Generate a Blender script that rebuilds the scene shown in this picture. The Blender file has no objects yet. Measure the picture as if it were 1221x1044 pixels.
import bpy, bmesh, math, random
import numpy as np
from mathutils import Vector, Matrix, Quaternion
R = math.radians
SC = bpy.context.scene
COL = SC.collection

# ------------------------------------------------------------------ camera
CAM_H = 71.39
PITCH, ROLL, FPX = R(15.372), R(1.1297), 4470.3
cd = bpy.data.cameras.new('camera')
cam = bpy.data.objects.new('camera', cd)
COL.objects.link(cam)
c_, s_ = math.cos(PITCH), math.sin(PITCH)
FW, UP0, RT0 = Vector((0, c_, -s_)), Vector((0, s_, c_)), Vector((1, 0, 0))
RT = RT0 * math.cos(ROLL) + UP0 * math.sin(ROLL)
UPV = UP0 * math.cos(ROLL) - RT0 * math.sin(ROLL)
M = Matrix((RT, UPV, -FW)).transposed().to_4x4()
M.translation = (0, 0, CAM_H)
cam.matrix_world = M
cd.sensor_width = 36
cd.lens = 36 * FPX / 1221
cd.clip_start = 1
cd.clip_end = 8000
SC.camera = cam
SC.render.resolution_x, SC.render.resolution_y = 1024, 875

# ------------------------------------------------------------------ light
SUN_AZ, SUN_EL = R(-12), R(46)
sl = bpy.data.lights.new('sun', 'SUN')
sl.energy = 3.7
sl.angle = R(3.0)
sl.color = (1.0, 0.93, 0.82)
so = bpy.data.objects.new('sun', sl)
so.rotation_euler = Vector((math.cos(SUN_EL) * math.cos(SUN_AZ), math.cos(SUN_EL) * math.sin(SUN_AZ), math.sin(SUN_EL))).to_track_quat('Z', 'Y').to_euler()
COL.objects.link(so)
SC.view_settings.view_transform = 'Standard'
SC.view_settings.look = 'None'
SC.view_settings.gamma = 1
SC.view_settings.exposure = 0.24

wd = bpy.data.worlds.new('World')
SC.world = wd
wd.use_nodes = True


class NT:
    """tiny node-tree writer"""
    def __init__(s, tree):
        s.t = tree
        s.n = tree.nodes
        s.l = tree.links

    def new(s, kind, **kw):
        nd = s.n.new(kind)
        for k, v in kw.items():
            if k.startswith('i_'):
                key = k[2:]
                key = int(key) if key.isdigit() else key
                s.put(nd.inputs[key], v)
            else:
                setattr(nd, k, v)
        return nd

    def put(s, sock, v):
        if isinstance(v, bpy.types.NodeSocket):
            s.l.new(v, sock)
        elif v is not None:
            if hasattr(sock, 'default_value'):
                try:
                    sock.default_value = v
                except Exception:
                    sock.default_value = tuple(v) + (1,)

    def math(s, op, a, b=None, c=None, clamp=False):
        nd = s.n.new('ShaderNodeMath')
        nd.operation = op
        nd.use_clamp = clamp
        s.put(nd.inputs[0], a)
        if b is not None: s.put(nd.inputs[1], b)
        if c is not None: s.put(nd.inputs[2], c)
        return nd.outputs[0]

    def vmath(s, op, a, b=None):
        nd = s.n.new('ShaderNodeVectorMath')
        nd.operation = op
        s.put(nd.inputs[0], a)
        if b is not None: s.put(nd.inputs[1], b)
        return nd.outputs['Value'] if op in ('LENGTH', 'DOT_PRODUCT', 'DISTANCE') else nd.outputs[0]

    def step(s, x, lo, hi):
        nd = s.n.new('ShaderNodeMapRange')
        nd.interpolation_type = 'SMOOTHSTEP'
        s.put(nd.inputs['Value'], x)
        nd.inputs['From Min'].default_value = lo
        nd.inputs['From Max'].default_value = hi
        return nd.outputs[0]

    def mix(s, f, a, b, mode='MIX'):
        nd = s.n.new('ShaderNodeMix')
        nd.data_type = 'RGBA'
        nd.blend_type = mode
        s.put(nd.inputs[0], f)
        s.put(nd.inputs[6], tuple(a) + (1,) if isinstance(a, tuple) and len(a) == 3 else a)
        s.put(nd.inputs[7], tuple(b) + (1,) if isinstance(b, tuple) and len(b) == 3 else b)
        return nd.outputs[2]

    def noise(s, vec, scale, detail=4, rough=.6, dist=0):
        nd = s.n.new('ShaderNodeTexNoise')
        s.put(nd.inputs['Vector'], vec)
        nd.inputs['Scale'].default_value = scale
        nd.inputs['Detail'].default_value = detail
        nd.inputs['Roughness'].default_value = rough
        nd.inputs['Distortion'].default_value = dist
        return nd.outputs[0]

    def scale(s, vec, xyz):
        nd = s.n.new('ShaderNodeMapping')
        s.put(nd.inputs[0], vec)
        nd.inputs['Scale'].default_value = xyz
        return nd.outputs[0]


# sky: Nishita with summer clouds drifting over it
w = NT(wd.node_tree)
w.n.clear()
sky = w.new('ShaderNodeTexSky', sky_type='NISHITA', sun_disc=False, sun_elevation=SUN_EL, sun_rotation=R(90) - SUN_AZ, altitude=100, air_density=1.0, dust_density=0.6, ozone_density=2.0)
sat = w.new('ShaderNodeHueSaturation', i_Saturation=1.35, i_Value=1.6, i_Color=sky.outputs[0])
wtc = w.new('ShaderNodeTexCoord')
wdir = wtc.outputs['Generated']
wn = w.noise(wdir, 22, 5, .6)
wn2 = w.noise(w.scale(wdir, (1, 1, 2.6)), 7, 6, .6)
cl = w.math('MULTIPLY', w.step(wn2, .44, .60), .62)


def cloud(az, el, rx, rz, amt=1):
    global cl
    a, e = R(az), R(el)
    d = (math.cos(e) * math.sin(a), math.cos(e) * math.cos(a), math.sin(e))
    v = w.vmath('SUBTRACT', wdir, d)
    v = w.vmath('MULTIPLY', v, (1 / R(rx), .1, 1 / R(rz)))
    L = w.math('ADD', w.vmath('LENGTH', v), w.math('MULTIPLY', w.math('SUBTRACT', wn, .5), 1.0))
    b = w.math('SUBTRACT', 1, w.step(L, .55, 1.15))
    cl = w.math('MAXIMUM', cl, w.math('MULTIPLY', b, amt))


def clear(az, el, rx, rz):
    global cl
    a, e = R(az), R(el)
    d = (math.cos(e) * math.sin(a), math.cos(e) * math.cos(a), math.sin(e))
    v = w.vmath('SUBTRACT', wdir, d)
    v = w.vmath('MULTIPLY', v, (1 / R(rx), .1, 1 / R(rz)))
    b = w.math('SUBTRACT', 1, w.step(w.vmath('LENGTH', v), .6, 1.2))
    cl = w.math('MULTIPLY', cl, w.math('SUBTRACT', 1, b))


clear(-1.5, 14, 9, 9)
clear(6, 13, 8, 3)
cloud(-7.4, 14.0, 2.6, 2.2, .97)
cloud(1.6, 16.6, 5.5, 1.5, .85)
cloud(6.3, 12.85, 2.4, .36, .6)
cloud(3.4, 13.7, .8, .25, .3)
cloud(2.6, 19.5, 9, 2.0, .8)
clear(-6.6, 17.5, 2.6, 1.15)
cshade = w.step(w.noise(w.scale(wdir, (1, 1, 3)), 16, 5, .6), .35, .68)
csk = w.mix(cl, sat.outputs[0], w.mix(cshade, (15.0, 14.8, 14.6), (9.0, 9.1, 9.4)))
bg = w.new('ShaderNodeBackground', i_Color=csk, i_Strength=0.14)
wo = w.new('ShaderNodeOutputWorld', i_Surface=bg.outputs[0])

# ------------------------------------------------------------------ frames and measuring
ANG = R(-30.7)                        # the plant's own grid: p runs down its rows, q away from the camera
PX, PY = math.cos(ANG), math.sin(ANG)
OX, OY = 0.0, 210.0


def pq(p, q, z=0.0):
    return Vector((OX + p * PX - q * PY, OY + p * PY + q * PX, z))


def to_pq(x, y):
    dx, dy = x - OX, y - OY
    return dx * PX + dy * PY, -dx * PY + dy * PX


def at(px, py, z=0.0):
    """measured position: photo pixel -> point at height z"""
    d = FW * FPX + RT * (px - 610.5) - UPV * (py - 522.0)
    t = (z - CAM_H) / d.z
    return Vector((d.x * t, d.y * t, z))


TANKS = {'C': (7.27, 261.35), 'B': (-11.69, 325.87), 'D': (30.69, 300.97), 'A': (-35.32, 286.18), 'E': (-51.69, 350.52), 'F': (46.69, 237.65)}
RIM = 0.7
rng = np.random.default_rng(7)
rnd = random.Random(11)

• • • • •

» Task instructions:
Print, please, the lines above from the very first through the one that holds "COL = SC.collection", both included, word for word and with nothing else.

» Expected output:
Generate a Blender script that rebuilds the scene shown in this picture. The Blender file has no objects yet. Measure the picture as if it were 1221x1044 pixels.
import bpy, bmesh, math, random
import numpy as np
from mathutils import Vector, Matrix, Quaternion
R = math.radians
SC = bpy.context.scene
COL = SC.collection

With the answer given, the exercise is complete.